SHORT TASK -> Pick out each line containing the string "this" and copy it.
• • • • • • •
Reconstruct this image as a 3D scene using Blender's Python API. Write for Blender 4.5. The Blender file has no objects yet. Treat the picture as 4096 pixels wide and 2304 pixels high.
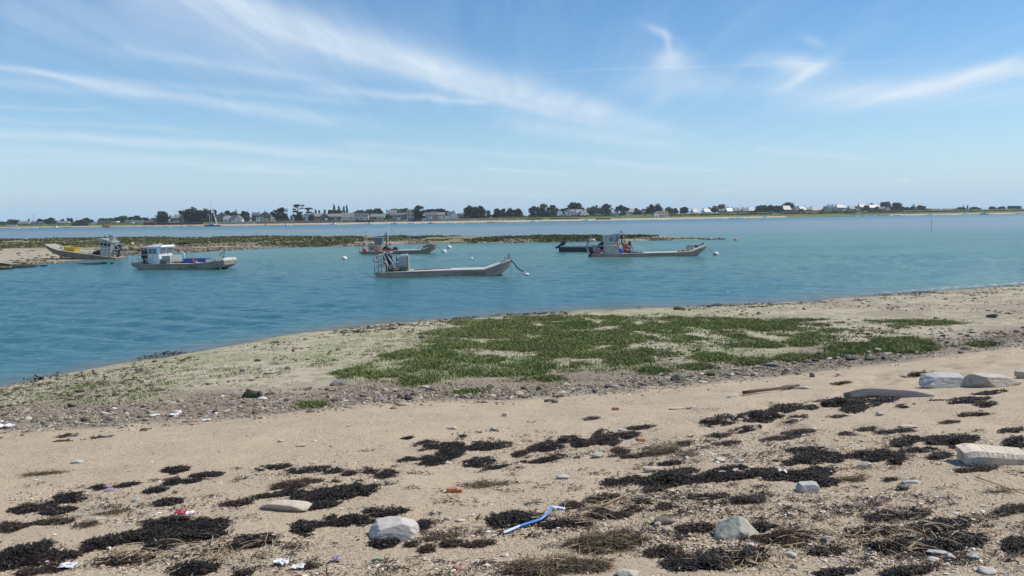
import bpy, math, random
import numpy as np
from mathutils import Matrix, Vector
rad = math.radians
R = random.Random(7)
G = np.random.default_rng(11)
sc = bpy.context.scene
col = sc.collection

# ------------------------------------------------------------------ camera
CAMH, FPX, PITCH, ROLL = 4.4, 3150.0, 5.1, 0.8
p_, r_ = rad(PITCH), rad(ROLL)
Fv = np.array([0, math.cos(p_), -math.sin(p_)])
R0 = np.array([1.0, 0, 0]); U0 = np.array([0, math.sin(p_), math.cos(p_)])
Rv = math.cos(r_) * R0 - math.sin(r_) * U0
Uv = math.sin(r_) * R0 + math.cos(r_) * U0
cam = bpy.data.cameras.new('camera')
co = bpy.data.objects.new('camera', cam); col.objects.link(co)
M4 = Matrix(((Rv[0], Uv[0], -Fv[0], 0), (Rv[1], Uv[1], -Fv[1], 0), (Rv[2], Uv[2], -Fv[2], CAMH), (0, 0, 0, 1)))
co.matrix_world = M4
cam.sensor_width = 36.0
cam.angle = 2 * math.atan(2048 / FPX)
cam.clip_start = 0.1; cam.clip_end = 30000
sc.camera = co

def ray(px, py):
    a = (np.asarray(px, float) - 2048) / FPX; b = (1152 - np.asarray(py, float)) / FPX
    return np.stack([Fv[k] + Rv[k] * a + Uv[k] * b for k in range(3)], -1)
def hor(px):
    a = (px - 2048) / FPX                       # pixel row of the level horizon in this column
    b = -(Fv[2] + Rv[2] * a) / Uv[2]
    return 1152 - b * FPX
def on_z(px, py, z=0.0):
    d = ray(px, py); t = (np.asarray(z) - CAMH) / d[..., 2]
    return np.stack([d[..., 0] * t, d[..., 1] * t, CAMH + d[..., 2] * t], -1)
def at(px, py, D):
    d = ray(px, py); t = np.asarray(D) / d[..., 1]
    return np.stack([d[..., 0] * t, d[..., 1] * t, CAMH + d[..., 2] * t], -1)

# ------------------------------------------------------------------ numpy noise
_T = np.random.default_rng(3).random((256, 256))
def vnoise(x, y):
    x = np.asarray(x, float); y = np.asarray(y, float)
    xi = np.floor(x).astype(int); yi = np.floor(y).astype(int)
    u = x - xi; v = y - yi; u = u * u * (3 - 2 * u); v = v * v * (3 - 2 * v)
    a = _T[xi & 255, yi & 255]; b = _T[(xi + 1) & 255, yi & 255]
    c = _T[xi & 255, (yi + 1) & 255]; d = _T[(xi + 1) & 255, (yi + 1) & 255]
    return (a * (1 - u) + b * u) * (1 - v) + (c * (1 - u) + d * u) * v
def fbm(x, y, o=4):
    s = 0; w = .5; t = 0
    for k in range(o):
        s = s + w * vnoise(x * 2 ** k + 17 * k, y * 2 ** k - 9 * k); t += w; w *= .5
    return s / t
def sstep(a, b, x):
    t = np.clip((x - a) / (b - a), 0, 1); return t * t * (3 - 2 * t)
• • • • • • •
TASK ANSWER ->
Reconstruct this image as a 3D scene using Blender's Python API. Write for Blender 4.5. The Blender file has no objects yet. Treat the picture as 4096 pixels wide and 2304 pixels high.
    a = (px - 2048) / FPX                       # pixel row of the level horizon in this column